ヤクルトもそうだった。シーズン序盤、ベテランの青木宣親と内川聖一の2人を欠いた中でも、7勝3敗3分けと勝ち越した。離脱した選手の数が多いものの、一縷の望みを抱いた広島ファンは少なくなかったかもしれない。
だが、広島は翌29日のロッテ戦から連敗した。登板機会を得た先発陣の崩れた投球内容とともに、淡い期待も崩れていった。
5月終了時点で、広島は17勝22敗6分け。主力不在の中、リーグ順位が5位に落ち、借金が増える状況が首脳陣の焦りとなっていたように感じる。コロナ禍による離脱者を出した30日ロッテ戦までの6試合は、2勝3敗1分けだが、“勝てなかった”結果が焦りに拍車をかけた。毎日のように変わる打順や成功しないヒットエンドランなどの策からも、焦りが空回りしていように感じられた。
広島に戻って迎えた日本ハム戦3連戦の2戦目(2日)に、前日二軍で実戦復帰したばかりの菊池涼を一軍に昇格させた。首脳陣の期待に応えるように走攻守に渡る活躍で勝利に貢献した。首脳陣にとっては、主力の存在感の大きさを改めて感じた試合となっただろう。
森下、高橋が楽天戦で復帰するも……
球団独自の濃厚接触者として、隔離期間を過ごした森下、高橋昂を5日、6日の楽天戦で先発復帰させた。
保健所の指導の下、個別での練習を許可されていたとはいえ、隔離期間中は調整強度も限られた。実戦登板からは3週間以上空いている。最終手段とも思われた一手は、5月30日までのロッテ3連戦で先発した3投手をそろって登板翌日に出場選手登録を抹消したことで既定路線となった。
未体験のマウンドでも、森下は驚くべき投球を見せた。6回まで89球、4安打1失点。パ・リーグ首位の楽天、先発はメジャー帰りの田中将大を相手に、互角以上に投げ合った。

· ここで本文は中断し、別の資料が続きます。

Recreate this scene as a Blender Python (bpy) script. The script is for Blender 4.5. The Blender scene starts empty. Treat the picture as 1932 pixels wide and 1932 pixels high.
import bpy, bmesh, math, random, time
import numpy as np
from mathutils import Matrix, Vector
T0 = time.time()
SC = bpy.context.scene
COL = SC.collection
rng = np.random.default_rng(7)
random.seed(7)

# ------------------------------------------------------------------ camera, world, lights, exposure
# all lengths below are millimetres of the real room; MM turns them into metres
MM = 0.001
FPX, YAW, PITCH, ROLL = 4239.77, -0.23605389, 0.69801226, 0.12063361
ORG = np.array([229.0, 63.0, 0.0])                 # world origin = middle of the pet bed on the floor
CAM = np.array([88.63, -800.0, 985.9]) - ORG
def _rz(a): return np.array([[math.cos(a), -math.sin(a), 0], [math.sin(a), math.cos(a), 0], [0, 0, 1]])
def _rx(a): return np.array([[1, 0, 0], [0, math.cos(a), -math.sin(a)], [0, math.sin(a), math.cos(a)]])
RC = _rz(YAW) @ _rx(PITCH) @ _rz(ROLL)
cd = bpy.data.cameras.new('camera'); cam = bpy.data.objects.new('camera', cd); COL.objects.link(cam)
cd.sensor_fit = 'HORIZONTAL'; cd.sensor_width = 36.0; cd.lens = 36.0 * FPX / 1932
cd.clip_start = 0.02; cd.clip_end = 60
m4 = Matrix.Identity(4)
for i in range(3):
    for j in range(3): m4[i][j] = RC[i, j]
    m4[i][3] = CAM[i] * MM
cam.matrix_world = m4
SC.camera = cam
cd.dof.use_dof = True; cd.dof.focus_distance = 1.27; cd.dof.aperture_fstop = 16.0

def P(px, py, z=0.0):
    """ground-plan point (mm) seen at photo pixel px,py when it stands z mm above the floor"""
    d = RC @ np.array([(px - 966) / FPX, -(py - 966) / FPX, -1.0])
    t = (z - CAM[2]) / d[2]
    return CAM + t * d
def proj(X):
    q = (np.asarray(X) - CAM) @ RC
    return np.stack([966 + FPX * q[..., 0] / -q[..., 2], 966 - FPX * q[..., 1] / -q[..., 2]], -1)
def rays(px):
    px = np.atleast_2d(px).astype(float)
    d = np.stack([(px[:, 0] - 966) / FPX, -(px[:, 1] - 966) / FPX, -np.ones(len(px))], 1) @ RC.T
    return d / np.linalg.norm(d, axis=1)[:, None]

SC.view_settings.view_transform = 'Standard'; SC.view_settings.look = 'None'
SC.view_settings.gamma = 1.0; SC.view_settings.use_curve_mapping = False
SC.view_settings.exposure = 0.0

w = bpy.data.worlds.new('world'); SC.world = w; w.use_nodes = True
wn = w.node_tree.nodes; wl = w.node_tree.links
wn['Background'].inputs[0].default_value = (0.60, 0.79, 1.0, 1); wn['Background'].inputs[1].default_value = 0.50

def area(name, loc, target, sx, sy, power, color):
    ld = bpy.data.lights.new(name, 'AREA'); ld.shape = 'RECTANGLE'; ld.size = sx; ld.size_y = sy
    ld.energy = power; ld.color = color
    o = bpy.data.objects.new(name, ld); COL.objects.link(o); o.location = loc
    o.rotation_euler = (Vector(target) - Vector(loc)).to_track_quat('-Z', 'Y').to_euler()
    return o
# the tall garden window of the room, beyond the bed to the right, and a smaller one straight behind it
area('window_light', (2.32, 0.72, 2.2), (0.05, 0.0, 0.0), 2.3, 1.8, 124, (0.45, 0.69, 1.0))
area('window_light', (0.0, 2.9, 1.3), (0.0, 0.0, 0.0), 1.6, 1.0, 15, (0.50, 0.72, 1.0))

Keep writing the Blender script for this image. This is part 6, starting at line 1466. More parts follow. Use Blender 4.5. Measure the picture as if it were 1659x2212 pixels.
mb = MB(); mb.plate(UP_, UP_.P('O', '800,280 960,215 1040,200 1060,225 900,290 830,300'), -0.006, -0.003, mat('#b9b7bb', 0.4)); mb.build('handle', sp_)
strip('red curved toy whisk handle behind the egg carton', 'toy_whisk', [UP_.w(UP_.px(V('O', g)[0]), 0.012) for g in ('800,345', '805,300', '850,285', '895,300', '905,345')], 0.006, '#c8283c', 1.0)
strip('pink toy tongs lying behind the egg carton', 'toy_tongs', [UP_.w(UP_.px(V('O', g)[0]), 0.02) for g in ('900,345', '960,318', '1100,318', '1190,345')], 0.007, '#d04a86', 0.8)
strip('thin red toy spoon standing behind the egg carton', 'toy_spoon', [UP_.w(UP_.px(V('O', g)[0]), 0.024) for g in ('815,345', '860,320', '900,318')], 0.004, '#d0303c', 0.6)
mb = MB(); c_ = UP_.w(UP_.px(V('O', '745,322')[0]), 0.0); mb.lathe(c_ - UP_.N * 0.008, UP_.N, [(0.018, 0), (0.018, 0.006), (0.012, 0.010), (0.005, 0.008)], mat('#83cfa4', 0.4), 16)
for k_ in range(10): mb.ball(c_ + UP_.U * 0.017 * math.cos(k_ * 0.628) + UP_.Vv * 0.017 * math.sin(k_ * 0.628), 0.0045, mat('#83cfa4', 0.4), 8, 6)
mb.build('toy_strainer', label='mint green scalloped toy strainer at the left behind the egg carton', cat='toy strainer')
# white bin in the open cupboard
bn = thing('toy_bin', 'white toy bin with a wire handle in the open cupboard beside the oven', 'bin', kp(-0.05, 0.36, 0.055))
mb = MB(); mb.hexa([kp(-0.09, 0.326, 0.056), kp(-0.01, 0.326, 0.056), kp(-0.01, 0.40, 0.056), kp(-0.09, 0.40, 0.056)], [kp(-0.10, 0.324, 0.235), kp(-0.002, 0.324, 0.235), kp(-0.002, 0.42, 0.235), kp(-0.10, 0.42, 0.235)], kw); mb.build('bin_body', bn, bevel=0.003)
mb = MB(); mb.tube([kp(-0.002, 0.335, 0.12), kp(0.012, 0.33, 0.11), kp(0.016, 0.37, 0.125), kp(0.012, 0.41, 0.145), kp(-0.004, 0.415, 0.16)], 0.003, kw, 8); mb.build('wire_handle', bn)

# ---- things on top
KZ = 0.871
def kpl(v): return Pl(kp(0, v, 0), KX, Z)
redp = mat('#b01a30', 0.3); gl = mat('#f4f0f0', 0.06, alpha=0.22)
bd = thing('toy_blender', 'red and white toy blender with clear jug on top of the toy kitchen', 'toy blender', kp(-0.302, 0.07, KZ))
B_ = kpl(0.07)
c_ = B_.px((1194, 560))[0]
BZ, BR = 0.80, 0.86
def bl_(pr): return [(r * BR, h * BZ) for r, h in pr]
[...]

だが、中継ぎ陣の登板過多となっていたチーム事情による焦りからか、首脳陣は一軍登板中23日の右腕に2点リードの7回も続投を指示した。結果、先頭から連続四球を与えるなど、1死二、三塁で降板。そして、その回に追いつかれた。試合終盤に楽天に突き放され、終わってみれば大敗と、コロナ禍から始まった悪循環にはまるチームを表すような試合だった。
半ば強行で実戦復帰した主砲・鈴木のスゴさ
菊池涼が復帰した2日の勝利以降、小園や森下らを再昇格させても、黒星が続いた。週末の6日には、週明けからの合流が予定されていた鈴木誠を前倒しして合流させた。
鈴木誠は5月31日に活動再開となり、再開2日目の6月1日に初めてスパイクを履いたダッシュを行ったばかりにもかかわらず、2日には二軍戦に出場した。週末に広島のウエスタン・リーグ公式戦がない日程に加え、4日以降の降水確率の高い日に半ば強行で実戦復帰したのだ。